Left: Lewis's The Bezestein Bazaar of El Khan Khalil, Cairo, 1872. Watercolour and bodycolour on paper. Trustees of the Cecil Higgins Art Gallery (The Higgins Bedford). Right: John Watkins's John Frederick Lewis, 1864. Carte de Visite. Rob Dickins Collection, Watts Gallery Trust.

Not for nothing has the gallery selected this painting for the front of its current information leaflet. Did Lewis simply "go native"? The Victorians loved dressing up, and this was one of several possibilities for foreigners in new lands. At the other extreme, they would cling hard to their cultural identity, and even try to foist it on those around them, behaviour for which the British in India were especially notorious. Does it follow that adopting local dress and customs was not just fun, but a gesture of solidarity with those around them? And would it have been perceived as such by the local people, or as an encroachment? In this curious self-portrait, Lewis confronts the viewer challengingly. Seen as a carpet-seller, he is a substantial figure who will surely drive a hard bargain, and is as worthy of respect as any bargain-hunting tourist. Seen as the artist-in-costume, however, he sits alone with his dog snoozing beside him [close-up], excluded from the casual camaraderie of those at the table to the right. Despite all the first-hand experience that his paintings represent, and his continuing fascination with minute detail (such as that scrupulously depicted turban, or the bright, pointed, flexed slippers), there is often something ambiguous about Lewis's Oriental paintings, and they have given rise to much debate.

Left: John Frederick Lewis, In the Bey’s Garden, 1865. Oil on canvas. Harris Museum, Art Gallery & Library, Preston. Right: Detail of the blue flowers.

On his eventual return, Lewis settled in Surrey – another reason why this exhibition at Compton is so welcome here. Walton-on-Thames, where he spent the last years of his life, is only about half-an-hour away by road. Walton is in the north of the county, close to the Greater London border. Its railway station opened in 1848, and, at little more then fifteen miles from town, it was a handy commute even then. But there were fewer distractions. It was here that Lewis worked up a decade's worth of sketches into pictures of harems and exotic courtyards and gardens. His wife Marian modelled for the gracious oriental beauty of In the Bey's Garden (1865), where, as in Lilium Auratum, white lilies, red poppies and pink roses grow in glorious profusion. Here there are a few deep blue flowers as well, possibly delphiniums, associated with openness and good cheer. It is an outsider's view, brilliant and very appealing, but infused with an element of make-believe. It is well worth going to see these paintings, just to get a sense of the issues here.

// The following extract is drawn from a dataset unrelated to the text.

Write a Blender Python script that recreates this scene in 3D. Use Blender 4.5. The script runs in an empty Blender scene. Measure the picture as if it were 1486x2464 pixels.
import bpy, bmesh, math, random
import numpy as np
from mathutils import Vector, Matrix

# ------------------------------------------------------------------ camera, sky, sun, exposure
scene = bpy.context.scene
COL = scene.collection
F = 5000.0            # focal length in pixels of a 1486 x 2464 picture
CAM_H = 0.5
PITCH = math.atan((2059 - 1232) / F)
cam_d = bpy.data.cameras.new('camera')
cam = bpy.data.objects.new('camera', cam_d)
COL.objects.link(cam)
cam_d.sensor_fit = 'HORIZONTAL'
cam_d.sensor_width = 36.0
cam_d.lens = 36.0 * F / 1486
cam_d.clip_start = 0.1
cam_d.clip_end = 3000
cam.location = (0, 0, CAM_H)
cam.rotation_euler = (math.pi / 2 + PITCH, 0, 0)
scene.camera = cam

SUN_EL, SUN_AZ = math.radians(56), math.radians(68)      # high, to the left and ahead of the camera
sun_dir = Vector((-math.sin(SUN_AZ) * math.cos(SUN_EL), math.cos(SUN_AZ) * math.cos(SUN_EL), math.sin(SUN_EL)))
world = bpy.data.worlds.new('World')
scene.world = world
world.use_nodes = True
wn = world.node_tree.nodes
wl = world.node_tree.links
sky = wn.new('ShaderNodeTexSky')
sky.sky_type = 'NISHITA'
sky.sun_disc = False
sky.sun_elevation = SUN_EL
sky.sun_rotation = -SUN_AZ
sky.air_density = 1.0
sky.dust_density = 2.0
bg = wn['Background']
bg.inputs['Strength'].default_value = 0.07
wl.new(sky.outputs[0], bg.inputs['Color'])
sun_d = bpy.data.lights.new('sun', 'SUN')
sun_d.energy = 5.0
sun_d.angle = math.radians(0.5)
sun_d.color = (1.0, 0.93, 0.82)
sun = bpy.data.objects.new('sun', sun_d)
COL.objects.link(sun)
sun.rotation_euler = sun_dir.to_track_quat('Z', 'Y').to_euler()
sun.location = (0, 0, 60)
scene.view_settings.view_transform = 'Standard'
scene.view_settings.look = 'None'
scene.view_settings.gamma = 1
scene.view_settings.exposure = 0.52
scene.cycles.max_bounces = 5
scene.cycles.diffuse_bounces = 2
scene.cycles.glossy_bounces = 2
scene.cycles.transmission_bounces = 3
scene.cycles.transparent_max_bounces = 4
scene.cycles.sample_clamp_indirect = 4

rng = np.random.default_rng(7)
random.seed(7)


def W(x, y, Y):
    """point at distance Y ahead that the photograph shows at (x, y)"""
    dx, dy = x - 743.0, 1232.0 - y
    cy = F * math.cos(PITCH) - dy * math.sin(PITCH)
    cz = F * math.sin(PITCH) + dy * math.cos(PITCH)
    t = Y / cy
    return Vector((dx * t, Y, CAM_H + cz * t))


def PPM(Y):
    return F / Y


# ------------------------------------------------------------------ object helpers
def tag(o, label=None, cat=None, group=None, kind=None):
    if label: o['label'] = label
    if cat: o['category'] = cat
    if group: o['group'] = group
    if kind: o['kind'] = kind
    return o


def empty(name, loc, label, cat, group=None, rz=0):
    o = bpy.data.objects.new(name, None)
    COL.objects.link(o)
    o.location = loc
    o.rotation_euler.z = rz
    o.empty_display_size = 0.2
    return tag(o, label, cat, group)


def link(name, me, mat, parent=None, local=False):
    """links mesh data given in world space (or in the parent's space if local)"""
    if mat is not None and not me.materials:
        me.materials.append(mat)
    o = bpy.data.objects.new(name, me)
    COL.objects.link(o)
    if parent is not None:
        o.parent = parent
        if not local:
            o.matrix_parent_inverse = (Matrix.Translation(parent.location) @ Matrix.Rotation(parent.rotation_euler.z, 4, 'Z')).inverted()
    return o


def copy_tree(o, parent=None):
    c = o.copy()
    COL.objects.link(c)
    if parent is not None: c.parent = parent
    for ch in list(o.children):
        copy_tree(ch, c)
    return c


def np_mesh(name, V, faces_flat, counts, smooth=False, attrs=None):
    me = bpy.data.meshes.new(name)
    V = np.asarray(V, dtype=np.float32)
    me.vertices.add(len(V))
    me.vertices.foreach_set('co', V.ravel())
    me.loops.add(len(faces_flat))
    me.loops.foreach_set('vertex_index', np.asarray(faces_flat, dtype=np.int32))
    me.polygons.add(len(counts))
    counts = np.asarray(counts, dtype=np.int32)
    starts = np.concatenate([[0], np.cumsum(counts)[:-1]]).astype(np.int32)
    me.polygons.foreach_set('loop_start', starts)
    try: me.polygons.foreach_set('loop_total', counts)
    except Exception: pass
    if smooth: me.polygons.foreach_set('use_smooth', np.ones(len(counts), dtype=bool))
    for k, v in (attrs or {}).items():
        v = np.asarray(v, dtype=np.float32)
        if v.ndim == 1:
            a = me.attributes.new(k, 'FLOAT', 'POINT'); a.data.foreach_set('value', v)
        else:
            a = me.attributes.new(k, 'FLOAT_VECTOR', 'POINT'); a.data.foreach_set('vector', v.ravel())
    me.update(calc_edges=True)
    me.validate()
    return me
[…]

Not to be missed either is a small display case tucked away in a corner, with a few ephemera. It includes, for example, the letter from Lear to Marian, praising the paintings, that is quoted on one of the walls: "There never have been, and there never will be, any works depicting Oriental life — more truly beautiful & excellent." Lear was generous with his praise, and he of all people was qualified to judge. Apart from the carte de visite shown above, there is one last likeness of Lewis nearby, described by the gallery as having been "recently discovered." A pen-and-ink study of about 1865-68 by the portrait-painter Sir Francis Grant (1803-1878), it shows a rather distinguished elderly man with his specs half-way down his nose. Lewis, quietly settled in this leafy suburbia, imbuing his memories of an exotic past with a degree of very personal artistic license, looks comfortable with himself at last. Take time to study this representative gathering of his works — it is such a rare opportunity to see them together!